## Task to carry out
Copy exactly the lines from the start of the material through the line with "nrg = np.random.default_rng(11)". Pictures stay out of the copy.

(Recorded data)

::::

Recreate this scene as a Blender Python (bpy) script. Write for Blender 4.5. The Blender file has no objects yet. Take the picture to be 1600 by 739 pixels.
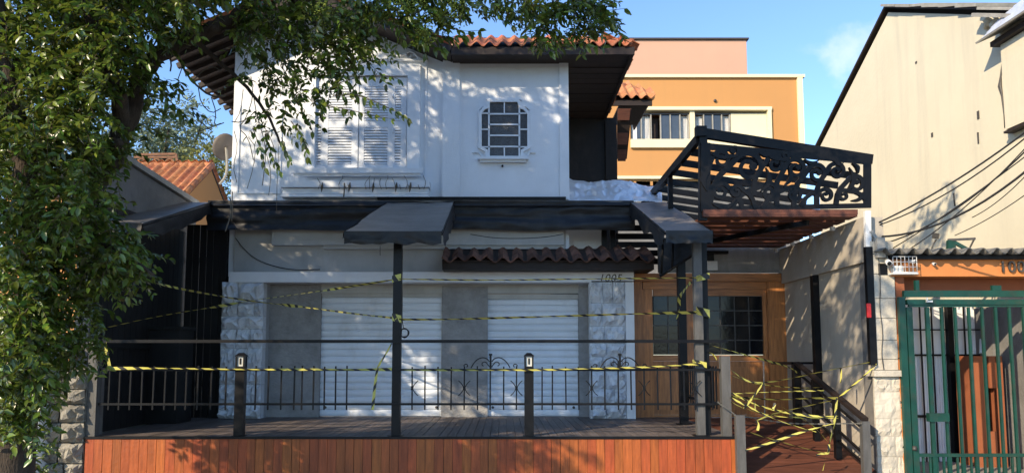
import bpy, math, random
import numpy as np
from mathutils import Vector, Matrix, noise

S = bpy.context.scene
COL = S.collection
rng = random.Random(7)
nrg = np.random.default_rng(11)

# ------------------------------------------------------------------ camera
FPX, CX, CY, PITCH, EYE = 1160.0, 786.0, 457.0, math.radians(5.0), 1.75
cam = bpy.data.cameras.new('camera')
cam.sensor_width = 36.0
cam.lens = FPX / 1600.0 * 36.0
cam.shift_x = (800.0 - CX) / 1600.0
cam.shift_y = (CY - 369.5) / 1600.0
cam.clip_start = 0.1
cam.clip_end = 3000.0
camo = bpy.data.objects.new('camera', cam)
COL.objects.link(camo)
camo.location = (0, 0, EYE)
camo.rotation_euler = (math.radians(90) + PITCH, 0, 0)
S.camera = camo

# ------------------------------------------------------------------ sky and sun
SUN_EL, SUN_AZ = math.radians(27.0), math.radians(43.0)   # azimuth: left of straight behind the camera
TO_SUN = Vector((-math.sin(SUN_AZ) * math.cos(SUN_EL), -math.cos(SUN_AZ) * math.cos(SUN_EL), math.sin(SUN_EL)))
W_ = bpy.data.worlds.new('World')
S.world = W_
W_.use_nodes = True
wt = W_.node_tree
wt.nodes.clear()
wo = wt.nodes.new('ShaderNodeOutputWorld')
bg = wt.nodes.new('ShaderNodeBackground')
sky = wt.nodes.new('ShaderNodeTexSky')
sky.sky_type = 'NISHITA'
sky.sun_disc = False
sky.sun_elevation = SUN_EL
sky.sun_rotation = math.atan2(TO_SUN.x, TO_SUN.y)
sky.altitude = 700
sky.air_density = 1.0
sky.dust_density = 0.25
sky.ozone_density = 4.5
bg.inputs['Strength'].default_value = 0.15
# one small cloud, part of the sky
cd = Vector((0.486, 1.0, 0.425)).normalized()
tc = wt.nodes.new('ShaderNodeTexCoord')
sub = wt.nodes.new('ShaderNodeVectorMath'); sub.operation = 'SUBTRACT'
sub.inputs[1].default_value = cd
wt.links.new(tc.outputs['Generated'], sub.inputs[0])
nz = wt.nodes.new('ShaderNodeTexNoise'); nz.inputs['Scale'].default_value = 34; nz.inputs['Detail'].default_value = 9
wt.links.new(tc.outputs['Generated'], nz.inputs['Vector'])
sc_ = wt.nodes.new('ShaderNodeVectorMath'); sc_.operation = 'MULTIPLY'
sc_.inputs[1].default_value = (20, 20, 27)
wt.links.new(sub.outputs[0], sc_.inputs[0])
ln = wt.nodes.new('ShaderNodeVectorMath'); ln.operation = 'LENGTH'
wt.links.new(sc_.outputs[0], ln.inputs[0])
ad = wt.nodes.new('ShaderNodeMath'); ad.operation = 'MULTIPLY_ADD'
ad.inputs[1].default_value = 2.2; 
wt.links.new(nz.outputs[0], ad.inputs[0]); wt.links.new(ln.outputs['Value'], ad.inputs[2])
mr = wt.nodes.new('ShaderNodeMapRange'); mr.interpolation_type = 'SMOOTHSTEP'
mr.inputs[1].default_value = 2.15; mr.inputs[2].default_value = 1.1
mr.inputs[3].default_value = 0.0; mr.inputs[4].default_value = 0.38
wt.links.new(ad.outputs[0], mr.inputs[0])
cm = wt.nodes.new('ShaderNodeMixRGB')
cm.inputs[2].default_value = (4.2, 4.1, 4.3, 1)
wt.links.new(mr.outputs[0], cm.inputs[0]); wt.links.new(sky.outputs[0], cm.inputs[1])
wt.links.new(cm.outputs[0], bg.inputs['Color'])
wt.links.new(bg.outputs[0], wo.inputs[0])
sl = bpy.data.lights.new('sun', 'SUN')
sl.energy = 3.2
sl.angle = math.radians(0.5)
sl.color = (1.0, 0.83, 0.60)
so = bpy.data.objects.new('sun', sl)
COL.objects.link(so)
so.location = TO_SUN * 40
so.rotation_euler = (-TO_SUN).to_track_quat('-Z', 'Y').to_euler()
S.view_settings.view_transform = 'Standard'
S.view_settings.look = 'None'
S.view_settings.gamma = 1.0
S.view_settings.exposure = 1.12
S.render.engine = 'CYCLES'
S.cycles.max_bounces = 6
S.cycles.transparent_max_bounces = 8

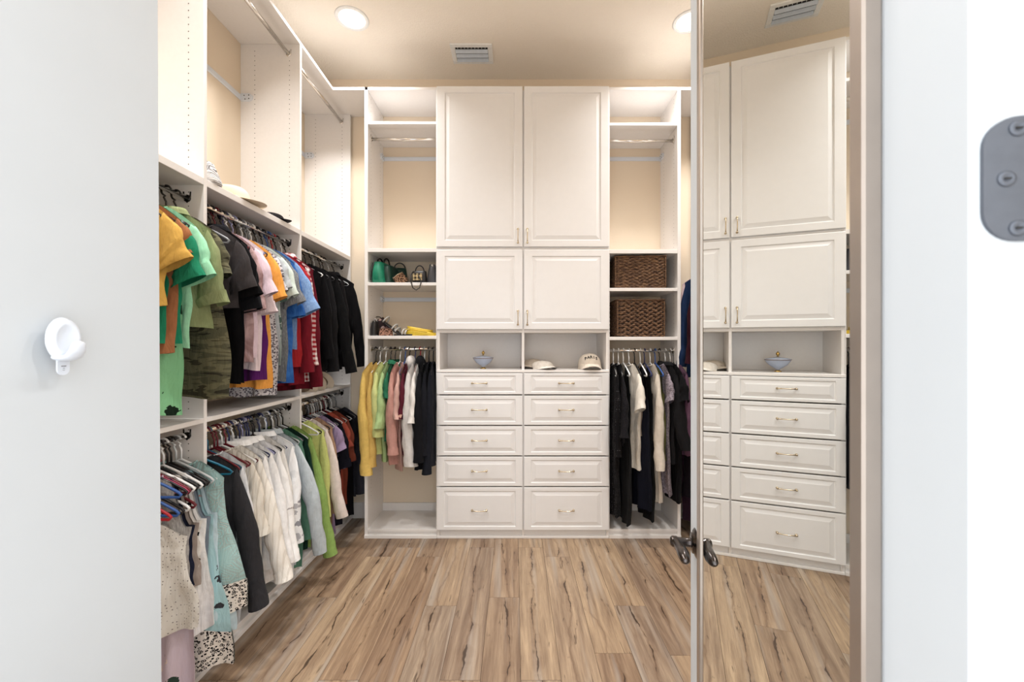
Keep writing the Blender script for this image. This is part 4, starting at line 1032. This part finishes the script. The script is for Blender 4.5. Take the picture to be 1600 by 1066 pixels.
bag_body(.11, .07, .062, .85, .45, sag=.008).build('bag_body', fabric(('leopard', (152, 108, 88), (40, 26, 22), (100, 66, 52))), bg_, True)
MB().tube([(-.045, -.006, .058), (.045, -.006, .058)], .003, 6).build('zip', M_CHAMP, bg_, True)
bg_ = empty('clutch_bag', V(px(600)*1.05, S5, F+40), (0, -.45, .1)); tag(bg_, 'pink floral pouch propped behind the leopard pouch', 'bag', 'handbags on the left bay shelves')
bag_body(.12, .05, .15, .9, .4).build('bag_body', fabric(('floral', (60, 46, 48), (206, 168, 158), (150, 110, 110))), bg_, True)
MB().tube(arc_handle(.07, .03, .145), .004, 6).build('handle', L_BLACK, bg_, True)
bg_ = empty('pouch', V(px(586)*1.02, S5, F+14), (0, 0, -.3)); tag(bg_, 'narrow black pouch against the left upright of the bay', 'bag', 'handbags on the left bay shelves')
bag_body(.05, .09, .12, .6, .5).build('bag_body', L_BLACK, bg_, True)
MB().tube(arc_handle(.03, .02, .115), .003, 6).build('handle', L_SIL, bg_, True)
bg_ = empty('folded_bag', V(px(657)*1.01, S5, F+18), (0, 0, -.12)); tag(bg_, 'flat yellow leather bag lying folded on the lower handbag shelf', 'bag', 'handbags on the left bay shelves')
def ybag(dz, sc):
    def f(u, v):
        a = 2*PI*u; c, s_ = math.cos(a), math.sin(a); k = (abs(c)**3+abs(s_)**3)**(-1/3)
        x = .125*sc*k*c; y = .085*sc*k*s_
        return (x, y, dz+.022*v+.030*(.5-.5*c)*v*.9)
    m = MB().grid(f, 32, 4, True); m.f.append(tuple(range(32))[::-1]); m.f.append(tuple(96+i for i in range(32))); return m
ybag(0, 1).build('bag_body', L_YEL, bg_, True); m = ybag(.022, .80); m.v = [(x-.02, y+.012, z+.012*(.5-x*4)) for x, y, z in m.v]; m.build('flap', L_YEL, bg_, True)
MB().tube([(-.11, -.07, .05), (-.03, -.086, .048), (.06, -.082, .03), (.115, -.05, .018)], .004, 6).build('seam', L_YEL, bg_, True)

# hats and shoes on the left shelving
def brim_hat(nm, label, X, Y, z, mat, rb, rc, hc_, band=None, rot=(0, 0, 0), wave=.008):
    r = empty(nm, V(X, Y, z), rot); tag(r, label, 'hat', 'hats on the left shelving')
    def f(u, v):
        a = 2*PI*u
        if v < .5: rr = rb+(rc-rb)*v*2; zz = .004+wave*math.sin(2*a)*(1-v*2)+wave+.004*v
        else:
            t = (v-.5)*2; rr = rc*math.cos(t*PI/2)**.55; zz = .008+wave+hc_*math.sin(t*PI/2)**.8
        return (rr*1.1*math.cos(a), rr*.95*math.sin(a), zz)
    MB().grid(f, 40, 22, True).build('hat_body', mat, r, True)
    if band: MB().lathe([(rc*1.03, .012+wave), (rc*1.02, .012+wave+.022)], 40).build('hat_band', band, r, True)
    return r
M_STRAW = simple('straw', srgb(236, 216, 186), .8, var=.05, scale=140); M_BHAT = fabric(('plain', (40, 36, 38)))
brim_hat('straw_hat', 'cream straw hat lying on the shelf above the upper rod', -312, 153.7, .70*F, M_STRAW, .165, .09, .085, simple('straw_band', srgb(214, 186, 150), .8))
brim_hat('felt_hat', 'dark brimmed hat on the shelf beside the straw hat', -304, 153.7, .795*F, M_BHAT, .11, .07, .035)
r = empty('patterned_pouch', V(-300, 153.7, .612*F), (0, 0, .1)); tag(r, 'black and white patterned pouch on the shelf above the upper rod', 'bag')
bag_body(.17, .12, .105, .55, .5).build('pouch_body', fabric(('paisley', (226, 222, 220), (40, 38, 40), (120, 118, 120))), r, True)
MB().tube([(-.04, -.01, .104), (.04, -.01, .104)], .003, 6).build('zip', M_DARKM, r, True)
for i, (zf, lab) in enumerate(((.905, 'nearest of three cream sun hats standing on the lower shelf'), (.945, 'middle of three cream sun hats standing on the lower shelf'), (.985, 'farthest of three cream sun hats standing on the lower shelf'))):
    brim_hat('sun_hat', lab, -306, -66.5+9, zf*F, simple('pale_canvas', srgb(226, 214, 196), .85), .115, .07, .07, simple('taupe_band', srgb(168, 150, 130), .8), (math.radians(-62), 0, .2), .004)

::::

## Written answer
Recreate this scene as a Blender Python (bpy) script. Write for Blender 4.5. The Blender file has no objects yet. Take the picture to be 1600 by 739 pixels.
import bpy, math, random
import numpy as np
from mathutils import Vector, Matrix, noise

S = bpy.context.scene
COL = S.collection
rng = random.Random(7)
nrg = np.random.default_rng(11)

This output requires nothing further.